Samsung is only now getting around to adding the Quick Panel customization options to its flagship Galaxy devices with One UI 8.5, more than nine months after Google pushed the feature to Pixels with Android 16 QPR1.
As for the OnePlus 15 and other non-Pixel devices, there's no telling whether they'll get the new Quick Settings options before their Android 17 update — if they get them at all.
It's even worse with Live Updates. On paper, it's a useful feature that provides real-time updates on the lock screen and notification shade to track your food delivery or package status, sports scores, and more.
Google added full support for it with the first QPR release of Android 16, yet the experience outside Pixel still feels half-baked. On most non-Pixel phones, the implementation is incomplete and clunky.
Samsung comes closest to matching what a Pixel does, and even then, it's not quite there.
Quarterly Platform Releases (QPRs) are making fragmentation worse
New features for Pixels every quarter, scraps for everyone else
The issue boils down to Google no longer saving all the new features for Android's one big annual update.
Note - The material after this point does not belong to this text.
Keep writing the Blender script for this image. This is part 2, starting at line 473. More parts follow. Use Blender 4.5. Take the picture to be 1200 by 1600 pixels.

Instead, it rolls them out as and when they are ready with Quarterly Platform Releases.
Most of Android 16's major new features rolled out through QPR updates: resizable Quick Settings panel, Live Updates polish, new lock screen customization options, and others.
The problem is that Pixels are the only phones on that quarterly feature-update cycle. Every other Android manufacturer builds their software on a single platform release and syncs far less often with AOSP.
Samsung rolled out One UI 8 to its flagship Galaxy devices in mid-September 2025, a few months after Pixels got the stable Android 16 build.
But it took the company until May 2026 to push the Android 16 QPR2-based One UI 8.5 — and by then, Google had already moved on to the next drop, if not the next version of Android entirely.
Google and Android manufacturers must fix this together
Faster updates mean nothing if the features lag
To be fair, Android's current feature fragmentation problem is not entirely Google's to solve.
Yes, the company can do more to avoid the issue. It should work closely with other Android manufacturers and get them to align their software releases to a similar QPR schedule.
Android manufacturers, too, need to step up. They should also be quick to adopt such changes. An Android flagship feels less like a flagship if it receives the latest Android features months after its initial release, if at all.
If anything, Google should work with Android manufacturers to ensure they pull the AOSP changes more frequently. And they do this as a priority, not an afterthought.
Google worked with major Android manufacturers for years to ensure OS updates roll out faster. All that progress is now being undone by Google shipping new features to Pixels in between those big annual updates.
Same Android, different features
The latest Android OS release matters less if your phone doesn't get all its new features.
A few years ago, all premium and flagship Android phones running the same Android version would have felt like a big win.
But the game has changed, with Google's Quarterly Platform Releases (QPRs) making fragmentation worse.
Until Google and its hardware partners work together to improve the situation, your phone running the latest Android release will mean something very different from what it used to, and a lot less than it should.
All of this will only make the fragmentation issue in Android feel even worse.